↓

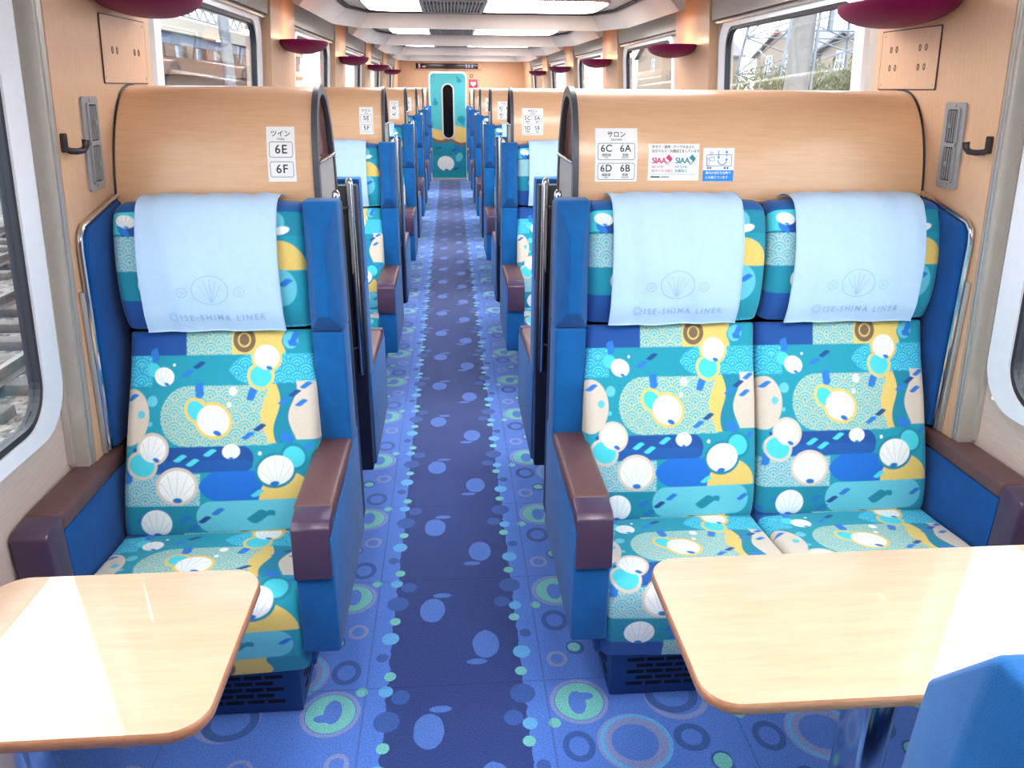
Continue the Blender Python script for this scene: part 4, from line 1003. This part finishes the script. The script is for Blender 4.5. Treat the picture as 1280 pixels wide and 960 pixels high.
b = MB(); b.box(-.565, .515, YEND-.040, YEND-.034, 1.880, 1.968, .003); sb = b.build('screen', signblack, S)
b = MB()
vs, fs = text2d('5', .085); b.add([(-.50+x, YEND-.0412, 1.924+y) for x, y in vs], fs); vs, fs = text2d('号車', .032); b.add([(-.42+x, YEND-.0412, 1.912+y) for x, y in vs], fs); b.build('lit_number', signlit, sb, fixn=False)
b = MB()
for x in (.30, .345, .40): b.add([(x, YEND-.0412, 1.90), (x+.028, YEND-.0412, 1.90), (x+.028, YEND-.0412, 1.955), (x, YEND-.0412, 1.955)], [(0,1,2,3)])
b.build('lit_icons', signlit2, sb, fixn=False)
R_ = thing('emergency_sign', (.43, YEND, 1.56), 'small crimson sign with white heart right of the end door', 'sign')
b = MB(); b.box(.355, .505, YEND-.006, YEND-.0005, 1.565, 1.715, .002); rb = b.build('plate', redsign, R_)
b = MB(); hp = [(.43+.048*(16*math.sin(t)**3)/16, 1.638+.048*(13*math.cos(t)-5*math.cos(2*t)-2*math.cos(3*t)-math.cos(4*t))/16) for t in [i*2*math.pi/36 for i in range(36)]]
b.add([(x, YEND-.0072, z) for x, z in hp], [tuple(range(36))]); b.build('heart_mark', white, rb, fixn=False)
b = MB(); b.add([(.436,YEND-.0080,1.668),(.420,YEND-.0080,1.634),(.430,YEND-.0080,1.634),(.424,YEND-.0080,1.606),(.442,YEND-.0080,1.642),(.431,YEND-.0080,1.642)], [(0,1,2,5),(2,3,4,5)]); b.build('bolt_mark', redsign, rb, fixn=False)
Q = thing('wall_button', (.40, YEND, 1.745), 'small round bronze button above the crimson sign', 'button')
ci = lambda r, n=20: [(.40+r*math.cos(i*2*math.pi/n), 1.770+r*math.sin(i*2*math.pi/n)) for i in range(n)]
b = MB(); b.ring(ci(.030), ci(.020), lambda x, z: (x, YEND-.008, z), lambda x, z: (x, YEND-.0005, z)); b.build('rim', hookm, Q)
b = MB(); b.prism(ci(.020), lambda x, z: (x, YEND-.005, z), lambda x, z: (x, YEND-.0006, z)); b.build('push_button', wood_pier, Q)

# ------------------------------------------------------------------ outside
GZ = -1.15
b = MB(); b.box(-60, 70, -20, 120, GZ-.1, GZ); tag(b.build('ground', ballastm), kind='structure')
for x, lab in ((-4.25,'nearest steel rail left of the train'),(-5.66,'second steel rail left of the train'),(-7.0,'third steel rail left of the train'),(-8.4,'farthest steel rail left of the train'),(4.6,'nearer steel rail right of the train'),(6.0,'farther steel rail right of the train')):
    b = MB(); pr = [(-.065,0),(-.065,.012),(-.012,.03),(-.012,.10),(-.034,.112),(-.034,.145),(.034,.145),(.034,.112),(.012,.10),(.012,.03),(.065,.012),(.065,0)]
    b.prism(pr, lambda a, z: (x+a, -4, GZ+.10+z), lambda a, z: (x+a, 70, GZ+.10+z)); tag(b.build('rail', rustrail), lab, 'rail', 'railway rails')
sl = None
for x, sn in ((-4.955,'left'),(-7.7,'left far'),(5.3,'right')):
    for i in range(24):
        y = 1.0+i*.68
        if sl is None:
            b = MB(); b.box(-1.1, 1.1, -.11, .11, 0, .12, .02, 2); sl = b.build('sleeper', sleeperm); o = sl
        else: o = sl.copy(); COL.objects.link(o)
        o.location = (x, y, GZ-.012); tag(o, 'weathered railway sleeper under the %s track rails' % {'left':'nearer left','left far':'farther left','right':'right-hand'}[sn], 'sleeper', 'sleepers of the %s track' % {'left':'nearer left','left far':'farther left','right':'right-hand'}[sn])

# station building beyond the left tracks
SB = thing('station_building', (-11, 36, GZ), 'long brown and white station building beyond the left tracks', 'building')
bx = lambda nm, m, x0, x1, y0, y1, z0, z1, par=SB: (lambda q: (q.box(x0, x1, y0, y1, z0, z1, .02, 1), q.build(nm, m, par))[1])(MB())
bx('undercroft', wirem, -13.5, -10.6, 22, 58, 1.25, 1.95); bx('lower_wall', brownwall, -14, -10, 22, 58, 1.95, 2.55); bx('upper_wall', bluewall, -14, -10.1, 22, 58, 3.0, 3.4)
bx('window_band', glassdark, -13.9, -10.15, 22, 58, 2.55, 3.0); bx('roof_fascia', whitewall, -14.2, -9.9, 22, 58, 3.4, 3.95); bx('lower_block', conc, -13.4, -10.7, 22, 58, GZ, 1.25)
for i in range(14):
    q = MB(); y = 23+i*2.5; q.box(-10.1, -9.98, y, y+1.1, 2.55, 3.0, .01, 1); q.build('mullion_panel', brownwall, SB)
q = MB()
for i in range(30):
    y = 22+i*1.2; q.tube([(-10, y, 4.05), (-10, y+.6, 4.5), (-10, y+1.2, 4.05)], .035, 6)
q.tube([(-10, 22, 4.05), (-10, 58, 4.05)], .05, 6); q.tube([(-10, 22, 4.5), (-10, 58, 4.5)], .05, 6); q.build('roof_truss', galv, SB)
PO = thing('steel_post', (-6.6, 25.6, GZ), 'grey steel catenary post left of the train', 'post')
q = MB(); q.tube([(-6.6, 25.6, GZ), (-6.6, 25.6, 7)], .16, 12); q.build('column', galv, PO); q = MB(); q.tube([(-6.6, 25.6, 5.6), (-3.6, 25.6, 5.9)], .05, 8); q.tube([(-6.6, 25.6, 6.6), (-3.6, 25.6, 5.9)], .03, 8); q.build('bracket_arm', galv, PO)

# right side: houses, lattice mast, concrete pole, shrubs
def house(loc, hw, dep, ze, za, lab, wins):
    T = thing('house', (loc[0], loc[1], GZ), lab, 'house'); x, y = loc
    # gable end looks at the tracks
    b = MB(); b.prism([(y-hw, GZ), (y+hw, GZ), (y+hw, ze), (y, za), (y-hw, ze)], lambda yy, z: (x, yy, z), lambda yy, z: (x+dep, yy, z)); b.build('walls', cream, T)
    b = MB()
    for sg in (-1, 1):
        b.hull([(x-.4, y, za+.02), (x+dep+.4, y, za+.02), (x-.4, y+sg*(hw+.5), ze-.15), (x+dep+.4, y+sg*(hw+.5), ze-.15), (x-.4, y, za+.20), (x+dep+.4, y, za+.20), (x-.4, y+sg*(hw+.5), ze+.03), (x+dep+.4, y+sg*(hw+.5), ze+.03)])
    b.build('roof', roofm, T)
    for wy, wz, ww, wh in wins:
        b = MB(); b.ring(rrect(wy-ww, wy+ww, wz-wh, wz+wh, .02, 2), rrect(wy-ww+.09, wy+ww-.09, wz-wh+.09, wz+wh-.09, .02, 2), lambda yy, z: (x-.07, yy, z), lambda yy, z: (x+.02, yy, z)); b.box(x-.06, x-.02, wy-.04, wy+.04, wz-wh+.05, wz+wh-.05); b.box(x-.06, x-.02, wy-ww+.05, wy+ww-.05, wz-.04, wz+.04)
        fr_ = b.build('window', frameWhite, T); b = MB(); b.box(x-.02, x-.005, wy-ww+.08, wy+ww-.08, wz-wh+.08, wz+wh-.08); b.build('pane', glassdark, fr_)
    return T
house((27, 55), 3.6, 8, 4.25, 5.25, 'cream gabled house with a white four-pane window behind the right shrubs', [(55.6, 3.55, .62, .62)])
house((30, 74), 5.2, 8, 4.6, 6.6, 'cream house with grey roof farther off behind the concrete pole', [(72, 3.9, .7, .7), (76, 3.9, .7, .7)])
house((24, 98), 6, 9, 5.2, 7.4, 'distant cream house past the lattice mast on the right', [(96, 4.2, .7, .7)])
T = thing('utility_pole', (7.1, 16.4, GZ), 'thick pale concrete utility pole outside the first right window', 'pole')
q = MB(); q.tube([(7.1, 16.4, GZ), (7.1, 16.4, 9)], [.26, .18], 16); q.build('shaft', conc, T)
q = MB(); q.tube([(6.2, 16.3, 3.3), (8.2, 16.3, 3.3)], .035, 8); q.tube([(7.3, 16.16, 1.0), (7.3, 16.16, 4)], .03, 8); q.build('fittings', galv, T)
q = MB(); q.tube([(7.6, 16.3, 2.7), (7.6, 16.3, 3.28)], [.06, .05], 10); q.build('insulator', galv, T)
T = thing('lattice_mast', (18, 39.5, GZ), 'tall blue-grey steel lattice mast on the right', 'mast')
q = MB(); base, topw, zt_ = 3.4, 1.3, 15.0
cn = lambda i, z: (18+(1 if i in (1, 2) else -1)*(base+(topw-base)*(z-GZ)/(zt_-GZ)), 39.5+(1 if i in (2, 3) else -1)*(base+(topw-base)*(z-GZ)/(zt_-GZ)), z)
for i in range(4): q.tube([cn(i, GZ), cn(i, zt_)], .07, 6)
q.build('legs', galv, T); q = MB(); zs = [GZ+i*1.75 for i in range(9)]
for a, c in zip(zs, zs[1:]):
    for i in range(4): j = (i+1) % 4; q.tube([cn(i, a), cn(j, c)], .035, 5); q.tube([cn(j, a), cn(i, c)], .035, 5); q.tube([cn(i, c), cn(j, c)], .035, 5)
q.build('bracing', galv, T)
def shrub(x, y, rx, ry, zt, lab, seed):
    r_ = random.Random(seed); T = thing('shrub', (x, y, GZ), lab, 'shrub', 'shrubs right of the tracks'); q = MB(); n = 2600; zc = (GZ+zt)/2; rz = (zt-GZ)/2
    for i in range(n):
        a = r_.uniform(0, 6.283); u = r_.uniform(-1, 1); rr = r_.uniform(.55, 1.0)**.5*(1+.12*math.sin(a*5+seed)+.1*math.sin(u*9+a*3)); h = math.sqrt(1-u*u)
        p = Vector((x+rx*rr*h*math.cos(a), y+ry*rr*h*math.sin(a), zc+rz*rr*u)); d_ = Vector((r_.gauss(0, .5), r_.gauss(0, .5), r_.uniform(.2, 1))).normalized(); sd = d_.orthogonal().normalized(); L = r_.uniform(.16, .34); W = L*.16
        q.add([p, p+d_*L*.5+sd*W, p+d_*L, p+d_*L*.5-sd*W], [(0,1,2,3)])
    q.build('foliage', leafm, T, fixn=False); q = MB()
    for i in range(7): a = i*.9; q.tube([(x, y, GZ), (x+rx*.3*math.cos(a), y+ry*.3*math.sin(a), zc), (x+rx*.6*math.cos(a), y+ry*.6*math.sin(a), zt-rz*.4)], [.05, .035, .015], 6)
    q.build('stems', twigm, T)
shrub(12.0, 31, 2.0, 2.4, 2.25, 'rounded green shrub left of the concrete pole', 1)
shrub(11.6, 26.0, 1.6, 1.9, 2.30, 'tall spiky green shrub right of the concrete pole', 2)
shrub(11.3, 22.2, 1.4, 1.5, 2.20, 'twiggy shrub at the near end of the right window', 3)
for i, (x, z) in enumerate(((4.6, 4.6), (5.3, 5.4), (9.5, 5.0), (-4.9, 5.2), (-7.7, 5.2))):
    q = MB(); q.tube([(x, -4, z), (x, 30, z-.12), (x, 70, z)], .018, 6); tag(q.build('overhead_wire', wirem), ['lower wire over the right track', 'upper wire over the right track', 'wire beyond the concrete pole', 'wire over the nearer left track', 'wire over the farther left track'][i], 'wire', 'overhead wires')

↑

DO THIS: Exactly as written, please give again the lines from the beginning of the listing through the line containing "b = MB(); b.prism(ci(.020), lambda", inclusive, without any pictures.

RESULT OF THE TASK:
Continue the Blender Python script for this scene: part 4, from line 1003. This part finishes the script. The script is for Blender 4.5. Treat the picture as 1280 pixels wide and 960 pixels high.
b = MB(); b.box(-.565, .515, YEND-.040, YEND-.034, 1.880, 1.968, .003); sb = b.build('screen', signblack, S)
b = MB()
vs, fs = text2d('5', .085); b.add([(-.50+x, YEND-.0412, 1.924+y) for x, y in vs], fs); vs, fs = text2d('号車', .032); b.add([(-.42+x, YEND-.0412, 1.912+y) for x, y in vs], fs); b.build('lit_number', signlit, sb, fixn=False)
b = MB()
for x in (.30, .345, .40): b.add([(x, YEND-.0412, 1.90), (x+.028, YEND-.0412, 1.90), (x+.028, YEND-.0412, 1.955), (x, YEND-.0412, 1.955)], [(0,1,2,3)])
b.build('lit_icons', signlit2, sb, fixn=False)
R_ = thing('emergency_sign', (.43, YEND, 1.56), 'small crimson sign with white heart right of the end door', 'sign')
b = MB(); b.box(.355, .505, YEND-.006, YEND-.0005, 1.565, 1.715, .002); rb = b.build('plate', redsign, R_)
b = MB(); hp = [(.43+.048*(16*math.sin(t)**3)/16, 1.638+.048*(13*math.cos(t)-5*math.cos(2*t)-2*math.cos(3*t)-math.cos(4*t))/16) for t in [i*2*math.pi/36 for i in range(36)]]
b.add([(x, YEND-.0072, z) for x, z in hp], [tuple(range(36))]); b.build('heart_mark', white, rb, fixn=False)
b = MB(); b.add([(.436,YEND-.0080,1.668),(.420,YEND-.0080,1.634),(.430,YEND-.0080,1.634),(.424,YEND-.0080,1.606),(.442,YEND-.0080,1.642),(.431,YEND-.0080,1.642)], [(0,1,2,5),(2,3,4,5)]); b.build('bolt_mark', redsign, rb, fixn=False)
Q = thing('wall_button', (.40, YEND, 1.745), 'small round bronze button above the crimson sign', 'button')
ci = lambda r, n=20: [(.40+r*math.cos(i*2*math.pi/n), 1.770+r*math.sin(i*2*math.pi/n)) for i in range(n)]
b = MB(); b.ring(ci(.030), ci(.020), lambda x, z: (x, YEND-.008, z), lambda x, z: (x, YEND-.0005, z)); b.build('rim', hookm, Q)
b = MB(); b.prism(ci(.020), lambda x, z: (x, YEND-.005, z), lambda x, z: (x, YEND-.0006, z)); b.build('push_button', wood_pier, Q)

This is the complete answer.